CEFC

From Silver Screen to Pauper’s Grave: Ruan Lingyu and the Contradictions of Stardom

 10/16/2025 / 10/16/2025

 14:00 - 16:00
 Room 2B, Research Center for Humanities and Social sciences, Academia Sinica, Taipei
Anne Kerlan (CNRS / EHESS, France)

Abstract:

On March 14, 1935, the film actress Ruan Lingyu (阮玲玉), affiliated with the Lianhua (聯華) film studio and who had taken her own life six days earlier, was laid to rest in Shanghai. The crowds that gathered on that day were immense: estimates range up to 100,000 individuals. While this figure is or not exaggerated, it nevertheless reflects the magnitude of the event.

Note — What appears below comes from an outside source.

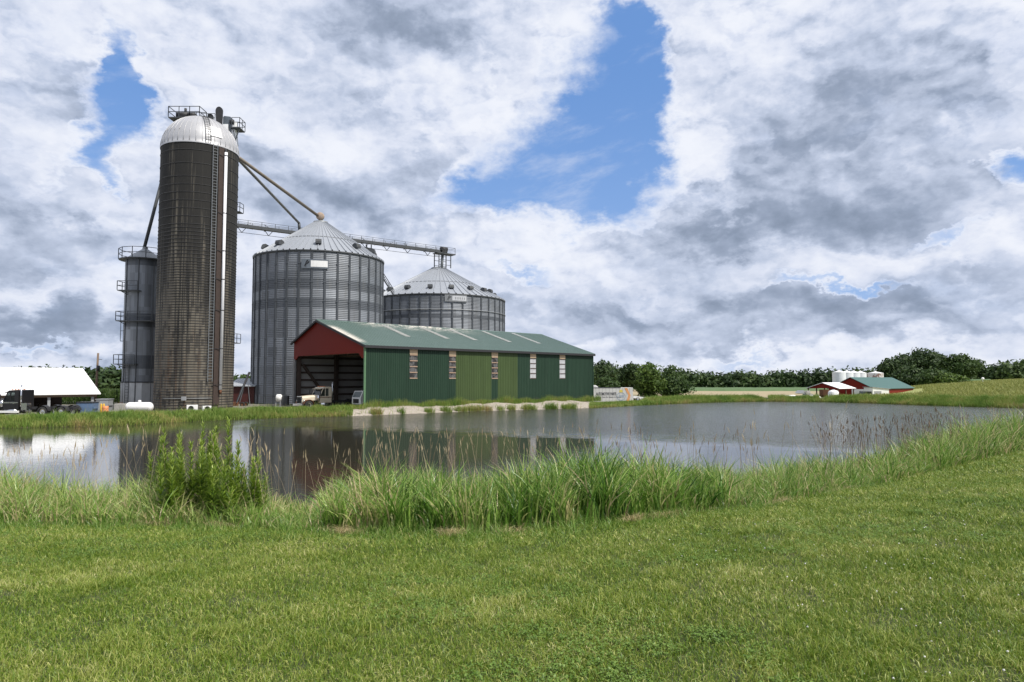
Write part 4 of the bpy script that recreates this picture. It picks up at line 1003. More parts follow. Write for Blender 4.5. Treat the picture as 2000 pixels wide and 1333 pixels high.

However, given the significance and grandeur of Ruan Lingyu’s funeral, the route taken by the procession was unexpectedly modest. The starting point was the International Funeral Directors (萬國殯儀館), but then the cortege headed northward, leaving the the International Concession and ultimately leading to the Lianyi Cemetery(聯義山莊), a private cemetery affiliated with a Cantonese-based benevolent association.

This itinerary and the final resting place raises looks like a symbolic “casting away” of Ruan Lingyu from the Shanghai of the elites. It prompts reflection on the actress’s social status and the ambiguities surrounding her place in Shanghai society. Popular she certainly was. A star? These funerals would seem to confirm it. But what kind of social status was actually conferred by such celebrity? What did it mean to be a star in mid-1930s Shanghai?

This conference will explore the construction, crisis, and posthumous reframing of Chinese film star Ruan Lingyu’s public image during the 1930s, in Republican-era Shanghai. It investigates how Ruan’s “picture personality” was crafted by Lianhua Film Company to embody ideals of moral virtue, professionalism, and feminine sacrifice—while carefully distancing her from the scandal-prone connotations of female celebrity. The tensions between this “picture personality” and the private life of the actress, marked by a turbulent relationship and mounting press scrutiny, will be examined. We aim to argue that Ruan, as a star, occupied the precarious space of the “powerless elite”—highly visible yet socially marginal, celebrated yet morally policed.

Speaker: Anne Kerlan, Director of Research at the CNRS and teaches at EHESS, specializing in twentieth-century Chinese cultural history and cinema.

Anne Kerlan is Director of Research at the CNRS (Centre National de la recherche scientifique-French National Centre for Scientific Research) since 2001, at the The Center for studies on China, Korea and Japan (CNRS; École des Hautes Études en Sciences Sociales-the School of Advanced Studies in the Social Sciences; Université de Paris), where she teaches for master and PhDs students. She is a historian of twentieth-century China, specialized on cultural history of cinema (mostly Republican period), as well has on the history of artists and intellectuals’ lifes. She is also co-manager of a book collection on cinema from non-western world (Editions Mimésis, “Cinéma en Champ-Contrechamp”).

Publications:

Her recents publications include the two books : Lin Zhao: Combattante de la liberté (Fayard, 2018; two Prizes in 2019) ; Hollywood in Shanghai. L’épopée des studios de la Lianhua, 1930-1948 (PUR, 2015) and many articles (see https://cv.hal.science/anne-kerlan).

This seminar will be held in English.
Corrado Neri, Director of the CEFC Taipei, will chair the session.